The onus can't be on "the Crown/industry" to figure out who to consult with... to decide who the decision makers are. Respective First Nations need to get their shyte together and realize consensus within - and present that consensus and representatives aligned with that consensus to the Crown/industry for consultations in regards, for example, energy related development initiatives.

you keep using the phrase and calling for "fair dealings". Is this fair: as an example, as I'm aware, the 5 hereditary chiefs of the largest clan of the Wet'suet'en are/were also Band Councillors... and, accordingly, were apart of and/or privy to the last 5 years of consultations with Coastal GasLink (CGL). I expect some number of those other 8 hereditary chiefs (of the total 13 hereditary chiefs) were also Band Councillors within their respective Wet'suet'en clans, and accordingly, would also have been a part of the consult/negotiations.


Despite direction from the Supreme Court to reconcile titles, our governments still choose to perpetrate disrespect and police violence instead:

from the SCOC judgement you continue to rely upon, there is pointed reference to the lack of First Nation interveners joining the appellants in the related appeal case... with the most pointed statement, "It may, therefore, be advisable if those aboriginal nations intervened in any new litigation". The point being, the onus is on respective First Nations to initiate their respective requests/claims for title... "over said lands that were never ceded".

your emphasis on SCOC "direction" is rather "loose", notwithstanding its emphasis on 2-way negotiations, good faith & give & take... and reconciliation within the sovereignty of the Crown; re: para 186 of the judgement


as an interested outsider, the waldo certainly looks with interest to said 'next court challenges by Wet'suet'en hereditary chiefs'. Given the overwhelming majority of the ~3500 band members support the gas pipeline, the Sparrow test 'public interest' (over some minimum number of "dissenters") shouldn't be difficult to realize. Again:

prior member Granny post mentioned the quite dated, 'Delgamuukw v.
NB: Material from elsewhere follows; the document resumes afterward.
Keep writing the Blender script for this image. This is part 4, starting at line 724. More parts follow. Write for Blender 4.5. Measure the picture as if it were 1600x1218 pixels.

British Columbia, [1997] 3 S.C.R. 1010'... principles from Delgamuukw were restated and summarized in the more current:

June 26, 2014 - 2014 SCC 44 - Tsilhqot'in Nation v British Columbia --- Supreme Court provides testing conditions mechanism by which the Crown can override Indigenous title in the public interest
Quote
(para 77) To justify overriding the Aboriginal title-holding group’s wishes on the basis of the broader public good, the government must show:

- (1) that it discharged its procedural duty to consult and accommodate;

- (2) that its actions were backed by a compelling and substantial objective; and

- (3) that the governmental action is consistent with the Crown’s fiduciary obligation to the group

Q: can a few hundred (if that) dissenting Wet'suet'en band members supersede the public interest, a part of which itself brings significant economic relief/investment to the Wet'suet'en? Can it... should it?